Of course, there is no surprise when Linc gets a call on the bad guy’s phone (T-Bag took it off his body after Gretchen shot him) and when he hears no voice at the other end, he says to the caller "Your boys are dead and now I'm coming after you." Of course, what Linc doesn’t know is that’s his and Michael’s mom (played by Kathleen Quinlan)on the other end of that phone. She was supposed to be dead but is really alive, and she has Scylla in her possession. She tells the other person in the room, "That was my son, Lincoln." Well, no surprise here.

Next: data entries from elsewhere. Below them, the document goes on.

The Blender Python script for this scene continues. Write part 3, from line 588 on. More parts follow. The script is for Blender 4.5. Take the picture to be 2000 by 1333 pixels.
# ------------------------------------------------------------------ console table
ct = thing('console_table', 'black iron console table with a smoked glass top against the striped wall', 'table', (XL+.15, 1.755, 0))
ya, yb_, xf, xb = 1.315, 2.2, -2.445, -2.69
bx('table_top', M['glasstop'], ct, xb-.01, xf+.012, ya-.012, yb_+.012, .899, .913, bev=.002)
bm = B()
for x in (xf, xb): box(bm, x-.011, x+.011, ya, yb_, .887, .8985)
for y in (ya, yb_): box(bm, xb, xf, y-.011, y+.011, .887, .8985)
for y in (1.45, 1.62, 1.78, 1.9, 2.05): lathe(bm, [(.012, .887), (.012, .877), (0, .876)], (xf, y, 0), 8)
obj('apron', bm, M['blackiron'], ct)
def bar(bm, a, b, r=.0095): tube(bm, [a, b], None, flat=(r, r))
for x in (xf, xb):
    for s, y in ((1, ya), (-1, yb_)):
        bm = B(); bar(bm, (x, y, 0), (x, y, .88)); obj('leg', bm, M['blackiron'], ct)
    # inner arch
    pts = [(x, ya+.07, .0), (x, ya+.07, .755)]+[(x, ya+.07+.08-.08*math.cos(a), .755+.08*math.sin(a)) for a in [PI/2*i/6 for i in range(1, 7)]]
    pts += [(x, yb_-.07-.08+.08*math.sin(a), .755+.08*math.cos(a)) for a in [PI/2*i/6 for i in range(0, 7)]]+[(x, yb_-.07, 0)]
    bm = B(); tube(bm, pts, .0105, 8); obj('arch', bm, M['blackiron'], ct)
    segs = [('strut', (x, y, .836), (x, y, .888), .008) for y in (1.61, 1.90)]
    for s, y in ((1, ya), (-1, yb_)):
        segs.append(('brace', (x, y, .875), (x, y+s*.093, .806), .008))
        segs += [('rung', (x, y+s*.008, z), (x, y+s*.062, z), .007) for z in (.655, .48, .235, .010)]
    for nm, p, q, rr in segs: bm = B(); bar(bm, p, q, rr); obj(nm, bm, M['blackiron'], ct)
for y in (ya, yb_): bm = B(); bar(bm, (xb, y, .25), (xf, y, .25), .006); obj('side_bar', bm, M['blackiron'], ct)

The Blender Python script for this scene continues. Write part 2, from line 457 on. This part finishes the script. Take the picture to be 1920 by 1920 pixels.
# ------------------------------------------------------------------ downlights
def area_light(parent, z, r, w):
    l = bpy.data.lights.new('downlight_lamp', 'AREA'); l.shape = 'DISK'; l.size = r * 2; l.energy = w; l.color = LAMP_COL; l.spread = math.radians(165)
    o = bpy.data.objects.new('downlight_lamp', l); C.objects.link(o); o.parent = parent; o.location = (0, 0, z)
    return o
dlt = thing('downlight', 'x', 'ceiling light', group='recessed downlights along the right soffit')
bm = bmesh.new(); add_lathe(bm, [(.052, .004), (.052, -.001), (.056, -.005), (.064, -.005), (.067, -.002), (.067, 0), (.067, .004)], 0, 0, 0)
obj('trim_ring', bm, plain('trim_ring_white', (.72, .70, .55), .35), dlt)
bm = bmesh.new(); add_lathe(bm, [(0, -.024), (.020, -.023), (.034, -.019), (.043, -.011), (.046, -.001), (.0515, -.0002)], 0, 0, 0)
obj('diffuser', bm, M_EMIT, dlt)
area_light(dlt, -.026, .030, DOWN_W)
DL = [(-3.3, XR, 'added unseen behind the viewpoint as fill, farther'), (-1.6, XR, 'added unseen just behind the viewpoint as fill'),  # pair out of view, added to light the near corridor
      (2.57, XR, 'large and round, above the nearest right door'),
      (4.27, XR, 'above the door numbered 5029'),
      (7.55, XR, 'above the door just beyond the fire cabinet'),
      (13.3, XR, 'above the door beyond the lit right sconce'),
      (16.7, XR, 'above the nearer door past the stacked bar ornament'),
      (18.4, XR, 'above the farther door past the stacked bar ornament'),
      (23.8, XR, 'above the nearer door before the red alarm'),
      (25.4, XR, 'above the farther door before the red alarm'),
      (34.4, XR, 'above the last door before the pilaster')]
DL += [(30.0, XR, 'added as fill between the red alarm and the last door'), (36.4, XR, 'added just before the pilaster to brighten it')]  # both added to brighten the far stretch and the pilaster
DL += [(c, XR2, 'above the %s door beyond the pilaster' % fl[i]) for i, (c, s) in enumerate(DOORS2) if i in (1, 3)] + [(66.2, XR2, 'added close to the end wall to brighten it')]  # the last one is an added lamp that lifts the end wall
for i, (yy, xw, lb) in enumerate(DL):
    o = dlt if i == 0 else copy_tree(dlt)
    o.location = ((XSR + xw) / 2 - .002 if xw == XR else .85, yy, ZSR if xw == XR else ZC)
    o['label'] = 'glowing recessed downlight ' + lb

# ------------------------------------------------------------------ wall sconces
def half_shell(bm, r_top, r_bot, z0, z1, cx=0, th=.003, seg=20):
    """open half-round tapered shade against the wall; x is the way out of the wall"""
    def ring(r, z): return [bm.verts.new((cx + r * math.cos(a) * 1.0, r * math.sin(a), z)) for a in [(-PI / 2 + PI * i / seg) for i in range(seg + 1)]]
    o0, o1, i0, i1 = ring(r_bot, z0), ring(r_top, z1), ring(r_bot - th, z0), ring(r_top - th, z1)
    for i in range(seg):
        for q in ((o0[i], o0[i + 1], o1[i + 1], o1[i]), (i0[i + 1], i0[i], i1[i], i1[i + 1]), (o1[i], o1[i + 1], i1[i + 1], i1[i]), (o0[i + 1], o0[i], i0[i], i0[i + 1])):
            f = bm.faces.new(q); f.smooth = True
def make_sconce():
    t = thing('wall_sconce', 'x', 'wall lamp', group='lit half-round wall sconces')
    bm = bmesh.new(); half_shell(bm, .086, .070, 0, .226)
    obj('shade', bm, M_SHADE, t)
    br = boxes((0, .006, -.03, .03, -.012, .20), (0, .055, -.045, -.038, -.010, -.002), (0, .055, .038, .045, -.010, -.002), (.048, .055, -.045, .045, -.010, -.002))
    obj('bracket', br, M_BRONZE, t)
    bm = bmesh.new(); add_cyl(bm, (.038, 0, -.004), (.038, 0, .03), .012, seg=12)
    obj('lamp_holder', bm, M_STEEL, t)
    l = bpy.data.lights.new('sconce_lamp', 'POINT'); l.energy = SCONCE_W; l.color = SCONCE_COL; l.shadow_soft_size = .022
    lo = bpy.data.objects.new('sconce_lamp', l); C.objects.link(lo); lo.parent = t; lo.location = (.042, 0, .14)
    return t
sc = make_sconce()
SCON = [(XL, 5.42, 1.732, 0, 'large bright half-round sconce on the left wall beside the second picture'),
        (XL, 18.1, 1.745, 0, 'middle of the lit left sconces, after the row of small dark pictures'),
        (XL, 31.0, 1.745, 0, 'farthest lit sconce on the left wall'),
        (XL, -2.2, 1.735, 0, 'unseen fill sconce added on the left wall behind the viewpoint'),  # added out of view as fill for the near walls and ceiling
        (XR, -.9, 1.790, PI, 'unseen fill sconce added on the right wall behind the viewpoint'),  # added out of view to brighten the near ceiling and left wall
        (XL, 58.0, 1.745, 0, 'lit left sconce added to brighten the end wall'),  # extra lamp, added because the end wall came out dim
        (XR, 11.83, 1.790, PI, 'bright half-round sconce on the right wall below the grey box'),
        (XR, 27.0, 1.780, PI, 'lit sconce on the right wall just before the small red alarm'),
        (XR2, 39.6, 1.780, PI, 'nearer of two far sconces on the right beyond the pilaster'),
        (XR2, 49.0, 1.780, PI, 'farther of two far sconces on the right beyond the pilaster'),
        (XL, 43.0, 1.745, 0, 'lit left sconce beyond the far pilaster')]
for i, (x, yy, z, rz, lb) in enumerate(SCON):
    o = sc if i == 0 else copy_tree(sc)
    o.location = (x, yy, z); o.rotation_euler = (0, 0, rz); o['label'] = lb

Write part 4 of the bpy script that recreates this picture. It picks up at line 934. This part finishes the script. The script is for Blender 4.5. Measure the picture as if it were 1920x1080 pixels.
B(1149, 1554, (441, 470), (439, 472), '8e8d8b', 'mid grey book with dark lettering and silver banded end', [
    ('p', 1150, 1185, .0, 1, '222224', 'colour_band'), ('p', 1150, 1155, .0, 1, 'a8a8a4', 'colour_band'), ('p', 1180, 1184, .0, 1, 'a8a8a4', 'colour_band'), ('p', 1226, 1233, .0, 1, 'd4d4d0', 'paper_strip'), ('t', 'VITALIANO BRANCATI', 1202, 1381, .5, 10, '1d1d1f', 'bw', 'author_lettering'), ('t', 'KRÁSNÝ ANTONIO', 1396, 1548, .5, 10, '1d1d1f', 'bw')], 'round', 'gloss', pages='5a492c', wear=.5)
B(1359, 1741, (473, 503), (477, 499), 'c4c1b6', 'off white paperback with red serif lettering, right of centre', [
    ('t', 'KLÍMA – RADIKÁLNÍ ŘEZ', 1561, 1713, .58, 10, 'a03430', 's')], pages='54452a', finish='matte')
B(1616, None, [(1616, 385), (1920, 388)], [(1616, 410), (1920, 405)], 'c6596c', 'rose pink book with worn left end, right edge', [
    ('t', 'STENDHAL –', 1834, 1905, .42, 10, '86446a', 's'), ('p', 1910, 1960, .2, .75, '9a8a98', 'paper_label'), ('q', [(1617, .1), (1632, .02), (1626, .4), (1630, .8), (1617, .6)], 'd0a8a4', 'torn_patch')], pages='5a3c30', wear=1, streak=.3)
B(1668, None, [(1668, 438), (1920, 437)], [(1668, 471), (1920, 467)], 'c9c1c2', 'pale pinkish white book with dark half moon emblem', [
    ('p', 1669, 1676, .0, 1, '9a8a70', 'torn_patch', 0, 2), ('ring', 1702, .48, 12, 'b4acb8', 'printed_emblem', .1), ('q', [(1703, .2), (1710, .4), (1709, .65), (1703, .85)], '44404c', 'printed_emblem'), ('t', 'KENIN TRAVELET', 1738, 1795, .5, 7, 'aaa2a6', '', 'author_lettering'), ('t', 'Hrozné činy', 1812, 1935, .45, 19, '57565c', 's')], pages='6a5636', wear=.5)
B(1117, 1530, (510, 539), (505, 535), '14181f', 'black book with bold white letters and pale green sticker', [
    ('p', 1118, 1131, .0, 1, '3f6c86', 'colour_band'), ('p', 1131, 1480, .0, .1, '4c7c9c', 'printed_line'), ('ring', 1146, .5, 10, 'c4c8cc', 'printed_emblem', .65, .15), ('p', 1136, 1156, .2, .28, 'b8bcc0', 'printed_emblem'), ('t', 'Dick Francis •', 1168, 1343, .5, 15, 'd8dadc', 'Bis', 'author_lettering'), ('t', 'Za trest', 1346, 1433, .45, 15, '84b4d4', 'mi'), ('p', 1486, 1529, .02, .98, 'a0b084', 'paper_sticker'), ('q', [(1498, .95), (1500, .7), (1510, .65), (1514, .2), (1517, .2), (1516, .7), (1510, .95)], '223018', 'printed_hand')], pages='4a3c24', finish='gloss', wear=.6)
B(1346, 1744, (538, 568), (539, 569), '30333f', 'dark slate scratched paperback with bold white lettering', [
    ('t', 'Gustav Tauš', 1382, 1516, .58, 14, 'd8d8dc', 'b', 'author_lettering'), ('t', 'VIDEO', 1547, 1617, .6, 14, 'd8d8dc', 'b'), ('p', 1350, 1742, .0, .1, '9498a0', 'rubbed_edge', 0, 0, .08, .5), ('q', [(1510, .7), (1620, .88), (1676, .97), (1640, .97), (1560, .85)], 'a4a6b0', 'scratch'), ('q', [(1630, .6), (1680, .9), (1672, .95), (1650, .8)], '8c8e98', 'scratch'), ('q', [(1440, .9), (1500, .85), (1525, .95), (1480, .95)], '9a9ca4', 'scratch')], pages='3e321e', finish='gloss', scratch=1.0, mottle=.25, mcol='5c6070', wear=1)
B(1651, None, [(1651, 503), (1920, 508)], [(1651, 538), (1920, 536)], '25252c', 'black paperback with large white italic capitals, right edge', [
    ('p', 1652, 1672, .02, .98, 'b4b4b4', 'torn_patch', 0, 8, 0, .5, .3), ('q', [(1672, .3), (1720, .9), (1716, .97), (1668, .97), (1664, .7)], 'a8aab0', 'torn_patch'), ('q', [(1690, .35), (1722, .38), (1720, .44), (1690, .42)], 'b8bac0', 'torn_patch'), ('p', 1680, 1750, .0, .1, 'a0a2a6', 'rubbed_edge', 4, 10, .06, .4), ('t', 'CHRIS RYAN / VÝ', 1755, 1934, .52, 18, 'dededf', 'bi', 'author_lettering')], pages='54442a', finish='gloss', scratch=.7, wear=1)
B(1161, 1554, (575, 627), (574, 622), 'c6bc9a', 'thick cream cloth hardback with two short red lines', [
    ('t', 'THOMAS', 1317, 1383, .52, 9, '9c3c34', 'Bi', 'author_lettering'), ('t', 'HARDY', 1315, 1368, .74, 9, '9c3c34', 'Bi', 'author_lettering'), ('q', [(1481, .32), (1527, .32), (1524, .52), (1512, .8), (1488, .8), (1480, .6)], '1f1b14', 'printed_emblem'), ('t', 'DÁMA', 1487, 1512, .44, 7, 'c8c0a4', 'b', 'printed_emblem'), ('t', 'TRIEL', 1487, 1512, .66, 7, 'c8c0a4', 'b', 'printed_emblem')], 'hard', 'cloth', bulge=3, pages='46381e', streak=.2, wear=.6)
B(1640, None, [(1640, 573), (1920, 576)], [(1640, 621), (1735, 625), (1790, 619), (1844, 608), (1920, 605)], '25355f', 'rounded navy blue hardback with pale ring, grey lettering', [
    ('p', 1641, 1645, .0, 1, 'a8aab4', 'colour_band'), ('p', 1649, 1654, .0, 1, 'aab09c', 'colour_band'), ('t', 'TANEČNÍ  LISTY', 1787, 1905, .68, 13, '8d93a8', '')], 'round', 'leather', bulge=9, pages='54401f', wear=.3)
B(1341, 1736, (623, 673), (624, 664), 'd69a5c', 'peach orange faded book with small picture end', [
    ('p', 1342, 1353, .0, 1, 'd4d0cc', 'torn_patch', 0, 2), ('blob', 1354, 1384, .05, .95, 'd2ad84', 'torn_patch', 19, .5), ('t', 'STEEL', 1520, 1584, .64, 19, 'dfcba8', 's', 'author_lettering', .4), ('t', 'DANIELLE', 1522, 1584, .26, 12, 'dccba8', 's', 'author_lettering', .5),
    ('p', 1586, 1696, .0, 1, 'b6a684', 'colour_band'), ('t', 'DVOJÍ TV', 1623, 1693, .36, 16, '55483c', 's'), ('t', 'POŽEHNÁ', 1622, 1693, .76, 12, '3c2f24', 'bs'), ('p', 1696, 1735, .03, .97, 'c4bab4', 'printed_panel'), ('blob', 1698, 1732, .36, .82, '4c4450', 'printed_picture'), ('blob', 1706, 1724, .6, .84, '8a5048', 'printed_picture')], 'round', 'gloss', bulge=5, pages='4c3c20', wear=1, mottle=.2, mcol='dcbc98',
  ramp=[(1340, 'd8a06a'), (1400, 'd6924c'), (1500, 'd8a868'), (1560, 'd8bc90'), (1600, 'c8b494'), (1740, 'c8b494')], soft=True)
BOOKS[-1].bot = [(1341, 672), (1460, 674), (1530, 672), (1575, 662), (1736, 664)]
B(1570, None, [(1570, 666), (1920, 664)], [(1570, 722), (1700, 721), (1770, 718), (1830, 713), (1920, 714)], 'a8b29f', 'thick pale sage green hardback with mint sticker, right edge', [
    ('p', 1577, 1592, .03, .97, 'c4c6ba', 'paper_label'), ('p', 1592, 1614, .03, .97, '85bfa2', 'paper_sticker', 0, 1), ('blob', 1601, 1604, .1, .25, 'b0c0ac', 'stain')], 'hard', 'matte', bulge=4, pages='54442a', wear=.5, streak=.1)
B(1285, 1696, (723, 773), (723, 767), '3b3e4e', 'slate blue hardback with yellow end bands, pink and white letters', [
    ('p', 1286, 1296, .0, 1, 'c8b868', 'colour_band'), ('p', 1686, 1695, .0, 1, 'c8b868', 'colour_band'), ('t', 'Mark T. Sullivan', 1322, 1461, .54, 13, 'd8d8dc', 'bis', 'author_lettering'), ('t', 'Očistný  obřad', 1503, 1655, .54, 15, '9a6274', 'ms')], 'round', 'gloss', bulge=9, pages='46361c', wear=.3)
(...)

Personally, I just want the whole thing to be over. Every episode seems to be just a continuation of someone’s stream of consciousness writing. It seems like they are trying to make lemonade out of lemons at this point, but the end result is still something very sour and bitter to the taste. At this point, I am not sure that I care anymore what Scylla really is and why Michael and Lincoln’s mother is still alive and involved in the whole mess. But now, I feel that I have to finish it, only if to see if they are able to make sense of the time Michael spent in Sona that was orchestrated by the company. If they wanted to recruit him for The Company, why did they get him into Sona and let him struggle to get out? I am not sure how they can write themselves out of that one, but I will be watching only to see if they can. I can only hope that they find a way, in the next 6 episodes, to lock up this whole series…and throw away the key.